Justice Kagan: Let’s say... 30 years [ago] somebody took a look around the world and said, a lot of people seem to order products by mail. They get the catalogues in the mail and then they send back their return forms. And let's say that one of the founders of the Internet said, wouldn't this be an amazing system, we could actually do this by computer, and they had patented that.

General Verrilli: And the concern in a situation like this one is that if this is patent eligible, it's hard to see why, for example, the first person who came up with a frequent flier program wouldn't have been able to claim a patent there, because, after all, that's a business method for improving customer loyalty implemented on a computer.

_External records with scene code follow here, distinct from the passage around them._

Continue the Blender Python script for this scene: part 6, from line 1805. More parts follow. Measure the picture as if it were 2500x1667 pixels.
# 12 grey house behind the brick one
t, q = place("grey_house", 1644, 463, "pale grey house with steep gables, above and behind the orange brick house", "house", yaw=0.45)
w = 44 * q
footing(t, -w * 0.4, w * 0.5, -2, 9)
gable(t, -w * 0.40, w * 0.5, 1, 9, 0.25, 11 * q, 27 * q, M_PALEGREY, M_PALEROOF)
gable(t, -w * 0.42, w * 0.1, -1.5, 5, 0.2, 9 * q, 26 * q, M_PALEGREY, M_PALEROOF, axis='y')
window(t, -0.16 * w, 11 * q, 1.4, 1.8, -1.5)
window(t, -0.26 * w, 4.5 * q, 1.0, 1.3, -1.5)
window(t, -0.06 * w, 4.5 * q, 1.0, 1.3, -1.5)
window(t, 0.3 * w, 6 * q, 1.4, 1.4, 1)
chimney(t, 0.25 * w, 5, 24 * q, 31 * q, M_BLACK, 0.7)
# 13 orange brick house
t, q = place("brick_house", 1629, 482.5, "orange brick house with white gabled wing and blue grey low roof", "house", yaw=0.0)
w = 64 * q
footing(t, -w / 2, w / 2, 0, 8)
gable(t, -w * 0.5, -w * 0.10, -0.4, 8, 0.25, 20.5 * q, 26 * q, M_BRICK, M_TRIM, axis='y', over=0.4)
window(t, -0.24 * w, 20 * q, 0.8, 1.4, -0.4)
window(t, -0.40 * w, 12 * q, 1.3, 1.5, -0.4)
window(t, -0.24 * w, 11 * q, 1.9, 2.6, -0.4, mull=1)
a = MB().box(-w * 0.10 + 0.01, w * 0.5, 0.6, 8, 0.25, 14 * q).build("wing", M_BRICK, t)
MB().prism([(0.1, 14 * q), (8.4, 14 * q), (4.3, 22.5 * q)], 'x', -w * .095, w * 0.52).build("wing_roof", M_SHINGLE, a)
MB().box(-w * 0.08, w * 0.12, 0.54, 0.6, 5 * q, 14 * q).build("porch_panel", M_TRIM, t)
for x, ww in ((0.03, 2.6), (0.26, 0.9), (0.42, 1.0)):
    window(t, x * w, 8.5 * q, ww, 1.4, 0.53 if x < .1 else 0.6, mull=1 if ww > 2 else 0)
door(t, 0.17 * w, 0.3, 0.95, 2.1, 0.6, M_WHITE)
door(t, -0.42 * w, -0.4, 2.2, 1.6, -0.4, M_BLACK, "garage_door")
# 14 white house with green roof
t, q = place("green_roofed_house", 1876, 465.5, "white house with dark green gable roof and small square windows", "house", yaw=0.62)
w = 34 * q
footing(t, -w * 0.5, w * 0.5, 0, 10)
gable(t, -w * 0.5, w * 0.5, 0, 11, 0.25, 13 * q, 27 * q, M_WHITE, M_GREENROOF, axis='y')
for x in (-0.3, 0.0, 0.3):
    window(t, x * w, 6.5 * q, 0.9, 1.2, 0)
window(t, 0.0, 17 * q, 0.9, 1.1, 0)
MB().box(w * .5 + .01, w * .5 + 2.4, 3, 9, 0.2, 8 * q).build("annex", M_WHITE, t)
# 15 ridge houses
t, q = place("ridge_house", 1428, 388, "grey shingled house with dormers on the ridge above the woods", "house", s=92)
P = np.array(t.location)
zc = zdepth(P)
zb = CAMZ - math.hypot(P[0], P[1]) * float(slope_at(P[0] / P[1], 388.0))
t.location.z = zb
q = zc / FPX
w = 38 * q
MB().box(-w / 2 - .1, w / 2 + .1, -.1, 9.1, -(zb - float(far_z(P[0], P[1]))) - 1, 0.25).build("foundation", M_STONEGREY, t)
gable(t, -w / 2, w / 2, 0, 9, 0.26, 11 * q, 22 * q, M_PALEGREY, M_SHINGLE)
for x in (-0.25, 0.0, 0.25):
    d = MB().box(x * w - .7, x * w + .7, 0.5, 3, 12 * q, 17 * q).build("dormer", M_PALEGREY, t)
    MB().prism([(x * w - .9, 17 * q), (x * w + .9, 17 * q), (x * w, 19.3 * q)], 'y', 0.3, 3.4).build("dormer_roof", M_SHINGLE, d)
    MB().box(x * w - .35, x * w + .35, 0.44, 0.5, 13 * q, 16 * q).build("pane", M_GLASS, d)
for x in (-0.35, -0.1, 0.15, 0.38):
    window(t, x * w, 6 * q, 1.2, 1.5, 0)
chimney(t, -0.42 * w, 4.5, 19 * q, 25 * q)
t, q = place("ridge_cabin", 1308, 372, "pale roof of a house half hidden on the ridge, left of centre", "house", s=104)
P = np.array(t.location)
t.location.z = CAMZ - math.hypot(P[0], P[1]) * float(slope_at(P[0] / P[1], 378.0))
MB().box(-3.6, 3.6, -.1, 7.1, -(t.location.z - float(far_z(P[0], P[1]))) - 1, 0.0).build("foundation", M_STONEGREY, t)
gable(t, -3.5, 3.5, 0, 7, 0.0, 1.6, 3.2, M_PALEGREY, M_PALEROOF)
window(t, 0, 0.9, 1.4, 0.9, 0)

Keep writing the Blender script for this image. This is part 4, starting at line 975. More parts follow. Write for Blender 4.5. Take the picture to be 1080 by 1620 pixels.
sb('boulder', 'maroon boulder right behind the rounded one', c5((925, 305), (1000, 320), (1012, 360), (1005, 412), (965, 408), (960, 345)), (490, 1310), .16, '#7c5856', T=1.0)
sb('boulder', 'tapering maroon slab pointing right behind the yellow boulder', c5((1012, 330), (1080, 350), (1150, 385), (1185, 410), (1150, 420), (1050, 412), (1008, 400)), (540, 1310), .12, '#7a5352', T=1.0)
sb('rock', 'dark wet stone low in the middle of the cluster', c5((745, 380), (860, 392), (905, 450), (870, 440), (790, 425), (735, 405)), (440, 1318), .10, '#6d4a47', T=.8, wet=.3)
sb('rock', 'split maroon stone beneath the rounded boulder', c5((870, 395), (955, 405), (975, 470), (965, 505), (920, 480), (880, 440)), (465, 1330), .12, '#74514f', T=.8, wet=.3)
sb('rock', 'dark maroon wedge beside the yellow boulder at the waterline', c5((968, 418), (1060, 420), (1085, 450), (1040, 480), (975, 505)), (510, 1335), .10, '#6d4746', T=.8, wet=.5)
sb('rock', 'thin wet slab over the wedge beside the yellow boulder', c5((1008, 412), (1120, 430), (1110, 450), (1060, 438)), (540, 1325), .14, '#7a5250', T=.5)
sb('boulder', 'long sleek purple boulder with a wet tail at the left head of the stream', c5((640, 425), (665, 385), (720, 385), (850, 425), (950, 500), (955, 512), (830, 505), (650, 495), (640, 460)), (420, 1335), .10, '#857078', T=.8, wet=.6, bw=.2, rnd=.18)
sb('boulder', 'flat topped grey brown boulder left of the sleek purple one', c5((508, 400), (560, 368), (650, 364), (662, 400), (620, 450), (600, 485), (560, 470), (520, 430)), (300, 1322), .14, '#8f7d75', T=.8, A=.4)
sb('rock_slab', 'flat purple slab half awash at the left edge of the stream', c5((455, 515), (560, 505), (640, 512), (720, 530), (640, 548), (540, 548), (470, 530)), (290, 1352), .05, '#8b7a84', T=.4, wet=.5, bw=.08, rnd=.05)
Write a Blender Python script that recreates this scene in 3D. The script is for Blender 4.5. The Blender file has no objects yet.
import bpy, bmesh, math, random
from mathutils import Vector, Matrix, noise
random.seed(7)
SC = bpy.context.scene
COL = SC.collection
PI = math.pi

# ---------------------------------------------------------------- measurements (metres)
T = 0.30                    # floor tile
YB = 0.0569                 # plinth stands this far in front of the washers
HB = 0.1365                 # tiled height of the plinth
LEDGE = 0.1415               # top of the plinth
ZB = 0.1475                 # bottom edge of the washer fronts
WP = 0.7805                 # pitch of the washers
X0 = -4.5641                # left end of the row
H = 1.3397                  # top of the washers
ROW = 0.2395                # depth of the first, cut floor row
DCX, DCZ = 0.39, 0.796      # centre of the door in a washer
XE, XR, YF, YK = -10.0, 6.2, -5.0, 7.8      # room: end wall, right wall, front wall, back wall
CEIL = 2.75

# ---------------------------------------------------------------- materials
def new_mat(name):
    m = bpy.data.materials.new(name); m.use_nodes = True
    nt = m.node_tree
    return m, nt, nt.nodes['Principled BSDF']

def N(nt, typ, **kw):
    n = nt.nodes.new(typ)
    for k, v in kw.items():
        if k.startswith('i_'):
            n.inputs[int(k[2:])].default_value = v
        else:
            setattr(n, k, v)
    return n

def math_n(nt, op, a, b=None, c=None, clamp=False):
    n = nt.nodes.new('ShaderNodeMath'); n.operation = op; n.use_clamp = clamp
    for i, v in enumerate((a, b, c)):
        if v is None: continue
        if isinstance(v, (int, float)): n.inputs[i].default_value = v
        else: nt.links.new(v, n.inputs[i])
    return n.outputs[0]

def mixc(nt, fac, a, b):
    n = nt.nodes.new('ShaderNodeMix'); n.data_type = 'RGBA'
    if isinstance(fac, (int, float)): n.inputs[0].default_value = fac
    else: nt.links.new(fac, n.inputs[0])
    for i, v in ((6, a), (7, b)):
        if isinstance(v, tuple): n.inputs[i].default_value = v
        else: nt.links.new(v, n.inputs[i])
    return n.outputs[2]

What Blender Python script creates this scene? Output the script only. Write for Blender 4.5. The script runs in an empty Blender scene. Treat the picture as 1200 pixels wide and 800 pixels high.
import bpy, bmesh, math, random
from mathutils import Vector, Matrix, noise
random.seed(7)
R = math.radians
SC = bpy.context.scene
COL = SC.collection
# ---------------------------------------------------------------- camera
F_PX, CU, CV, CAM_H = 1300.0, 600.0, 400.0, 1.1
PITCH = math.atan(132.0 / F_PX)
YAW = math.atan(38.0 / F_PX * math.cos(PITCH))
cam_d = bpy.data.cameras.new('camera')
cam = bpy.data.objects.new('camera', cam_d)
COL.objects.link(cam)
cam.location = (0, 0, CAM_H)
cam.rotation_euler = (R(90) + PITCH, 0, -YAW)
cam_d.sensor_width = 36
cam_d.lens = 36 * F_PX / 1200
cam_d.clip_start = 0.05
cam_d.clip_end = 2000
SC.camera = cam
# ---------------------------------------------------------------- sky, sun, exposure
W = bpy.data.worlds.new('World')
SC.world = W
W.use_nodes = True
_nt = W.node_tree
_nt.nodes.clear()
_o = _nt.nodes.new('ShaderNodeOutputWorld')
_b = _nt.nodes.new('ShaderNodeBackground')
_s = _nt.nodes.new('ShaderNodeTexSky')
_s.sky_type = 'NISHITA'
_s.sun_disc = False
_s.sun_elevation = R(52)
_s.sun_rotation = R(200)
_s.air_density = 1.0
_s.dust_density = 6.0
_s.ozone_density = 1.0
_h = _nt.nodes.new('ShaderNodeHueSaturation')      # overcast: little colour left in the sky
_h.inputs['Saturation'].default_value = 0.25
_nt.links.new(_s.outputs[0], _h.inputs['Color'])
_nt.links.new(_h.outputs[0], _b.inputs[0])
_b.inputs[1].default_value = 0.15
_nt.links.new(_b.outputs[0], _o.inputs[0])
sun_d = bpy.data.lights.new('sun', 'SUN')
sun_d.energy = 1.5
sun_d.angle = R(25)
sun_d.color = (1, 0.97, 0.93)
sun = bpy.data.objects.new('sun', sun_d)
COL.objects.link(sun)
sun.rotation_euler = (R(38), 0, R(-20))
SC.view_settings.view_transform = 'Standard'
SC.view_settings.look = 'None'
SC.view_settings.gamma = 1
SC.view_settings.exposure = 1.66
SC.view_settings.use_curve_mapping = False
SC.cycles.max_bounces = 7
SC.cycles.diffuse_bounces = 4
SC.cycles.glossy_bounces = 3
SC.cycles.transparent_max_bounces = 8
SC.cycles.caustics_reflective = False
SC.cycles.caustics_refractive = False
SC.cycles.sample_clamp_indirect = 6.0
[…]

They give these two examples to make people imagine a “what if” world where someone got patents that protected those inventions. There are a few problems with these examples, however. First, exchanging miles flown for free tickets itself would be a pure business method and not patent eligible. Second, since these are hypotheticals, they come without detailed claims, so the scope of any patent monopoly is highly speculative. Third, people often design around patents and create new innovations and that’s often highlighted as a feature, not a disadvantage, of the patent system. For example, the iPhone has many patents for its touchscreen but it’s hardly the only touchscreen phone on the market. Finally, both examples imply a criticism that software-based solutions to existing problems are not new and should not be patentable.
It’s on this final point, whether merely performing a previously known act on a computer is new or novel, that the Court and parties spent considerable time during the argument. But as Justice Scalia and the patent owner’s attorney pointed out, those novelty questions must be answered under a different statute, that is, whether something is new (or non-obvious) is an inquiry under 35 USC Sections 102 and 103 and not relevant to the question of whether something is patentable subject matter. (Justice Ginsberg correctly pointed out that there is overlap between Sections 101 related to patentable subject matter and 102 related to novelty, as has arisen in earlier opinions like In re Bilski, but not enough to merit the time spent on it in oral argument.)
Reading the Tea Leaves
Predicting what the Supreme Court will decide based on oral argument is a fool’s wager. But it’s clear that the Court is grappling with where to draw the line between purely abstract ideas, business methods, and software. And in showing how they are struggling with that, they seem to tip their hand that they will not uniformly strike down software as patent ineligible. Where I suspect they will land is somewhere along the lines of recognizing software as patent eligible where it solves a technological problem, and cautioning future litigants that the real problem with software patents lies in whether they are new or non-obvious.